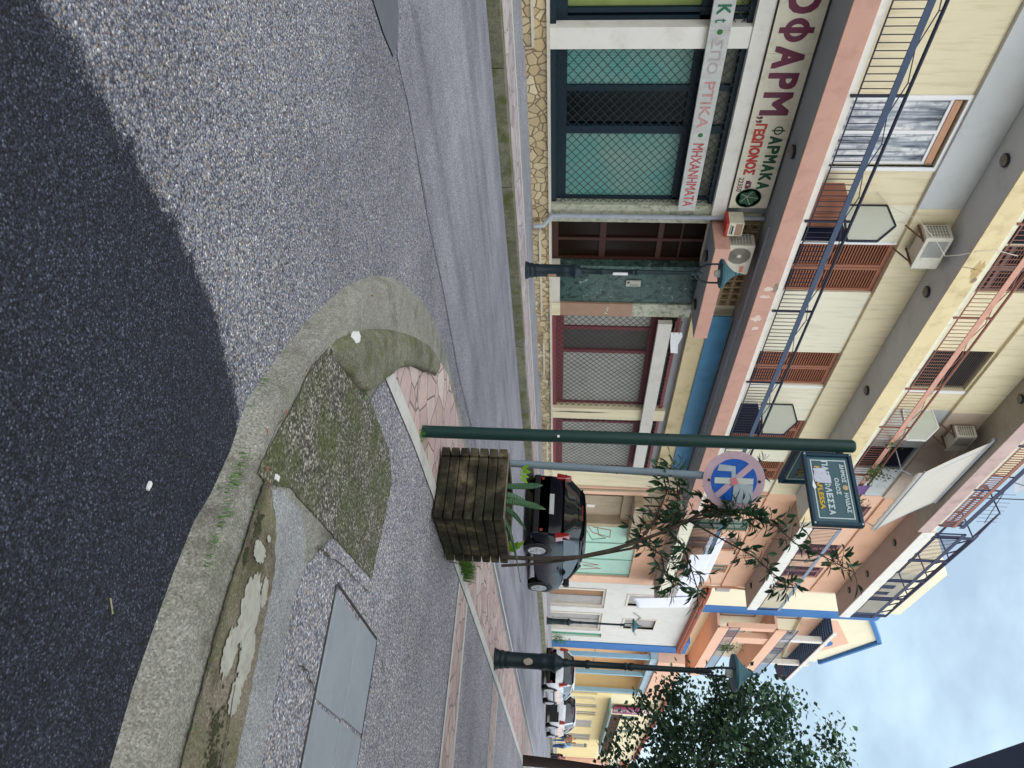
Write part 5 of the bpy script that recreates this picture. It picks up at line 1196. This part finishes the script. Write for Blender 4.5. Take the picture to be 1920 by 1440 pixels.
for i in range(7):
    z = zb0+i*ph_; j = lambda: random.uniform(-.004, .004); m = MB()
    m.box(xa+j(), xa+.035, ya+.05, yb-.05, z, z+ph_-.006); m.box(xa+.05, xb-.05, ya+j(), ya+.035, z, z+ph_-.006)
    m.box(xb-.035, xb+j(), ya+.05, yb-.05, z, z+ph_-.006); m.box(xa+.05, xb-.05, yb-.035, yb+j(), z, z+ph_-.006)
    m.build('board', WOODP, PL, bev=.006)
    c = MB()
    for px, py in ((xa, ya), (xb, ya), (xa, yb), (xb, yb)):
        sx_ = 1 if px == xa else -1; sy_ = 1 if py == ya else -1
        c.box(px-.022*sx_, px+.055*sx_, py-.022*sy_, py+.055*sy_, z+.003, z+ph_-.009)
    each(c, 'corner_block', WOODP, PL, bev=.008)
MB().box(xa+.035, xb-.035, ya+.035, yb-.035, zb0, zb0+.5).build('soil', paint('dark_soil', '#2a2119', .95, .4, 20, bs=1), PL)
MB().box(xa+.01, xb-.01, ya+.01, yb-.01, zb0+7*ph_-.004, zb0+7*ph_+.004) if False else None
rim = MB()
for a, b, c, d in ((xa+.0, xb, ya+.0, ya+.04), (xa, xb, yb-.04, yb), (xa, xa+.04, ya+.04, yb-.04), (xb-.04, xb, ya+.04, yb-.04)): rim.box(a, b, c, d, zb0+7*ph_-.004, zb0+7*ph_+.006)
rim.build('rim', paint('grey_weathered_rim', '#6d6a5c', .8, .2, 12), PL)
ZT = zb0+7*ph_
# leaves -------------------------------------------------------------
def leafmat(name, a, b, tr=.25):
    if name in MC: return MC[name]
    m, nt, bb = newmat(name); setb(bb, .42, 0, .4); v = coords(nt)
    nt.links.new(ramp(nt, noise(nt, v, 7, 3, .6), [(.35, a), (.65, b)]), bb.inputs['Base Color'])
    o = [n for n in nt.nodes if n.type == 'OUTPUT_MATERIAL'][0]; t = nt.nodes.new('ShaderNodeBsdfTranslucent'); t.inputs[0].default_value = (*lin(b), 1)
    ms = nt.nodes.new('ShaderNodeMixShader'); ms.inputs[0].default_value = tr
    nt.links.new(bb.outputs[0], ms.inputs[1]); nt.links.new(t.outputs[0], ms.inputs[2]); nt.links.new(ms.outputs[0], o.inputs[0]); MC[name] = m; return m
def leaf(m, p, d, up, L, W_, fold=.25, curl=.15):
    d = d.normalized(); s = d.cross(up)
    if s.length < .01: s = d.cross(Vector((1, 0, 0)))
    s.normalize(); n = s.cross(d); P = []
    for t, w_ in ((0, .12), (.25, .75), (.55, 1), (.82, .55), (1, 0)):
        c = p+d*(L*t)-n*(curl*L*t*t); 
        P.append((c, w_*W_/2))
    vs = [P[0][0]]
    for c, ww in P[1:4]: vs += [c-s*ww+n*(fold*ww), c, c+s*ww+n*(fold*ww)]
    vs.append(P[4][0])
    m.add(vs, [(0, 2, 1), (0, 3, 2), (1, 2, 5, 4), (2, 3, 6, 5), (4, 5, 8, 7), (5, 6, 9, 8), (7, 8, 10), (8, 9, 10)])
BARK = paint('grey_bark', '#3e3630', .85, .25, 14, bs=.6)
LF1 = leafmat('dark_glossy_leaf', '#152c1e', '#3a6242', .2)
random.seed(31)
PT = thing('potted_tree', 'slender young tree with long dark glossy leaves growing from the timber planter', 'tree', (6.2, 2.5, ZT))
st = MB(); lv = MB()
K = 1.03
def PX(y, z, dx=0): return Vector((6.08+dx, y*K, 1.2+(z-1.2)*K))
t1 = [PX(2.27, .68), PX(2.27, 1.0), PX(2.3, 1.3), PX(2.37, 1.55), PX(2.46, 1.78), PX(2.58, 2.02, .03), PX(2.68, 2.18, .05), PX(2.76, 2.35, .05)]
st.tube(t1, [.019, .018, .018, .017, .016, .014, .012, .009], 8)
st.tube([PX(2.22, .68, .06), PX(2.25, 1.0, .05), PX(2.32, 1.35, .04), PX(2.4, 1.7, .03), PX(2.44, 1.84, .02)], [.012, .012, .011, .010, .010], 7)
brs = [([t1[4], PX(2.62, 1.9, -.05), PX(2.85, 2.0, -.1), PX(3.02, 1.98, -.1), PX(3.1, 2.02, -.1)], 22), ([t1[5], PX(2.8, 2.1), PX(3.0, 2.12, .1), PX(3.2, 2.1, .1)], 26), ([t1[6], PX(2.85, 2.4, .1), PX(3.0, 2.55, .15), PX(3.12, 2.72, .2), PX(3.3, 2.85, .2)], 34),
       ([t1[7], PX(2.72, 2.6, -.1), PX(2.6, 2.85, -.1), PX(2.5, 3.0), PX(2.38, 3.25), PX(2.28, 3.42)], 30), ([t1[6], PX(2.55, 2.45, .1), PX(2.42, 2.7, .12), PX(2.28, 2.86, .15), PX(2.22, 3.0, .2)], 26), ([t1[5], PX(2.45, 2.15, .1), PX(2.3, 2.2, .15), PX(2.15, 2.25, .2), PX(2.02, 2.24, .2)], 20),
       ([t1[4], PX(2.35, 1.95), PX(2.2, 1.98, .05), PX(2.1, 2.08, .1)], 18), ([t1[6], PX(2.68, 2.55, -.15), PX(2.62, 2.7, -.2)], 22), ([t1[7], PX(2.88, 2.45, .2), PX(2.95, 2.7, .25)], 26), ([t1[4], PX(2.5, 1.85, .15), PX(2.6, 1.8, .25), PX(2.72, 1.83, .3)], 16), ([t1[6], PX(2.75, 2.1, .3), PX(2.85, 2.15, .4)], 20)]
for pts, nl in brs:
    st.tube(pts, [.009-.006*i/(len(pts)-1) for i in range(len(pts))], 5)
    tw = []
    for k in range(int(nl*2.3)):
        f = random.uniform(.15, 1)*(len(pts)-1); i = min(int(f), len(pts)-2); p = pts[i].lerp(pts[i+1], f-i); d = (pts[i+1]-pts[i]).normalized()
        rd = Vector((random.uniform(-1, 1), random.uniform(-1, 1), random.uniform(-1, 1))).normalized(); off = rd*random.uniform(.02, .13)
        q = p+off; st.tube([p, p.lerp(q, .6)+Vector((0, 0, .01)), q], [.003, .0025, .002], 4, False)
        for _ in range(random.randint(1, 3)):
            dd = (d*.5+rd*.8+Vector((random.uniform(-.6, .6), random.uniform(-.6, .6), random.uniform(-.75, .35)))).normalized()
            leaf(lv, q, dd, Vector((0, 0, 1)), random.uniform(.07, .12), random.uniform(.027, .042), .2, random.uniform(.05, .4))
st.build('trunk', BARK, PT, smooth=True); lv.build('crown', LF1, PT, smooth=False)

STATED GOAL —
Retype each line of the listing above word for word. Exclude the pictures.

WRITTEN ANSWER —
Write part 5 of the bpy script that recreates this picture. It picks up at line 1196. This part finishes the script. Write for Blender 4.5. Take the picture to be 1920 by 1440 pixels.
for i in range(7):
    z = zb0+i*ph_; j = lambda: random.uniform(-.004, .004); m = MB()
    m.box(xa+j(), xa+.035, ya+.05, yb-.05, z, z+ph_-.006); m.box(xa+.05, xb-.05, ya+j(), ya+.035, z, z+ph_-.006)
    m.box(xb-.035, xb+j(), ya+.05, yb-.05, z, z+ph_-.006); m.box(xa+.05, xb-.05, yb-.035, yb+j(), z, z+ph_-.006)
    m.build('board', WOODP, PL, bev=.006)
    c = MB()
    for px, py in ((xa, ya), (xb, ya), (xa, yb), (xb, yb)):
        sx_ = 1 if px == xa else -1; sy_ = 1 if py == ya else -1
        c.box(px-.022*sx_, px+.055*sx_, py-.022*sy_, py+.055*sy_, z+.003, z+ph_-.009)
    each(c, 'corner_block', WOODP, PL, bev=.008)
MB().box(xa+.035, xb-.035, ya+.035, yb-.035, zb0, zb0+.5).build('soil', paint('dark_soil', '#2a2119', .95, .4, 20, bs=1), PL)
MB().box(xa+.01, xb-.01, ya+.01, yb-.01, zb0+7*ph_-.004, zb0+7*ph_+.004) if False else None
rim = MB()
for a, b, c, d in ((xa+.0, xb, ya+.0, ya+.04), (xa, xb, yb-.04, yb), (xa, xa+.04, ya+.04, yb-.04), (xb-.04, xb, ya+.04, yb-.04)): rim.box(a, b, c, d, zb0+7*ph_-.004, zb0+7*ph_+.006)
rim.build('rim', paint('grey_weathered_rim', '#6d6a5c', .8, .2, 12), PL)
ZT = zb0+7*ph_
# leaves -------------------------------------------------------------
def leafmat(name, a, b, tr=.25):
    if name in MC: return MC[name]
    m, nt, bb = newmat(name); setb(bb, .42, 0, .4); v = coords(nt)
    nt.links.new(ramp(nt, noise(nt, v, 7, 3, .6), [(.35, a), (.65, b)]), bb.inputs['Base Color'])
    o = [n for n in nt.nodes if n.type == 'OUTPUT_MATERIAL'][0]; t = nt.nodes.new('ShaderNodeBsdfTranslucent'); t.inputs[0].default_value = (*lin(b), 1)
    ms = nt.nodes.new('ShaderNodeMixShader'); ms.inputs[0].default_value = tr
    nt.links.new(bb.outputs[0], ms.inputs[1]); nt.links.new(t.outputs[0], ms.inputs[2]); nt.links.new(ms.outputs[0], o.inputs[0]); MC[name] = m; return m
def leaf(m, p, d, up, L, W_, fold=.25, curl=.15):
    d = d.normalized(); s = d.cross(up)
    if s.length < .01: s = d.cross(Vector((1, 0, 0)))
    s.normalize(); n = s.cross(d); P = []
    for t, w_ in ((0, .12), (.25, .75), (.55, 1), (.82, .55), (1, 0)):
        c = p+d*(L*t)-n*(curl*L*t*t); 
        P.append((c, w_*W_/2))
    vs = [P[0][0]]
    for c, ww in P[1:4]: vs += [c-s*ww+n*(fold*ww), c, c+s*ww+n*(fold*ww)]
    vs.append(P[4][0])
    m.add(vs, [(0, 2, 1), (0, 3, 2), (1, 2, 5, 4), (2, 3, 6, 5), (4, 5, 8, 7), (5, 6, 9, 8), (7, 8, 10), (8, 9, 10)])
BARK = paint('grey_bark', '#3e3630', .85, .25, 14, bs=.6)
LF1 = leafmat('dark_glossy_leaf', '#152c1e', '#3a6242', .2)
random.seed(31)
PT = thing('potted_tree', 'slender young tree with long dark glossy leaves growing from the timber planter', 'tree', (6.2, 2.5, ZT))
st = MB(); lv = MB()
K = 1.03
def PX(y, z, dx=0): return Vector((6.08+dx, y*K, 1.2+(z-1.2)*K))
t1 = [PX(2.27, .68), PX(2.27, 1.0), PX(2.3, 1.3), PX(2.37, 1.55), PX(2.46, 1.78), PX(2.58, 2.02, .03), PX(2.68, 2.18, .05), PX(2.76, 2.35, .05)]
st.tube(t1, [.019, .018, .018, .017, .016, .014, .012, .009], 8)
st.tube([PX(2.22, .68, .06), PX(2.25, 1.0, .05), PX(2.32, 1.35, .04), PX(2.4, 1.7, .03), PX(2.44, 1.84, .02)], [.012, .012, .011, .010, .010], 7)
brs = [([t1[4], PX(2.62, 1.9, -.05), PX(2.85, 2.0, -.1), PX(3.02, 1.98, -.1), PX(3.1, 2.02, -.1)], 22), ([t1[5], PX(2.8, 2.1), PX(3.0, 2.12, .1), PX(3.2, 2.1, .1)], 26), ([t1[6], PX(2.85, 2.4, .1), PX(3.0, 2.55, .15), PX(3.12, 2.72, .2), PX(3.3, 2.85, .2)], 34),
       ([t1[7], PX(2.72, 2.6, -.1), PX(2.6, 2.85, -.1), PX(2.5, 3.0), PX(2.38, 3.25), PX(2.28, 3.42)], 30), ([t1[6], PX(2.55, 2.45, .1), PX(2.42, 2.7, .12), PX(2.28, 2.86, .15), PX(2.22, 3.0, .2)], 26), ([t1[5], PX(2.45, 2.15, .1), PX(2.3, 2.2, .15), PX(2.15, 2.25, .2), PX(2.02, 2.24, .2)], 20),
       ([t1[4], PX(2.35, 1.95), PX(2.2, 1.98, .05), PX(2.1, 2.08, .1)], 18), ([t1[6], PX(2.68, 2.55, -.15), PX(2.62, 2.7, -.2)], 22), ([t1[7], PX(2.88, 2.45, .2), PX(2.95, 2.7, .25)], 26), ([t1[4], PX(2.5, 1.85, .15), PX(2.6, 1.8, .25), PX(2.72, 1.83, .3)], 16), ([t1[6], PX(2.75, 2.1, .3), PX(2.85, 2.15, .4)], 20)]
for pts, nl in brs:
    st.tube(pts, [.009-.006*i/(len(pts)-1) for i in range(len(pts))], 5)
    tw = []
    for k in range(int(nl*2.3)):
        f = random.uniform(.15, 1)*(len(pts)-1); i = min(int(f), len(pts)-2); p = pts[i].lerp(pts[i+1], f-i); d = (pts[i+1]-pts[i]).normalized()
        rd = Vector((random.uniform(-1, 1), random.uniform(-1, 1), random.uniform(-1, 1))).normalized(); off = rd*random.uniform(.02, .13)
        q = p+off; st.tube([p, p.lerp(q, .6)+Vector((0, 0, .01)), q], [.003, .0025, .002], 4, False)
        for _ in range(random.randint(1, 3)):
            dd = (d*.5+rd*.8+Vector((random.uniform(-.6, .6), random.uniform(-.6, .6), random.uniform(-.75, .35)))).normalized()
            leaf(lv, q, dd, Vector((0, 0, 1)), random.uniform(.07, .12), random.uniform(.027, .042), .2, random.uniform(.05, .4))
st.build('trunk', BARK, PT, smooth=True); lv.build('crown', LF1, PT, smooth=False)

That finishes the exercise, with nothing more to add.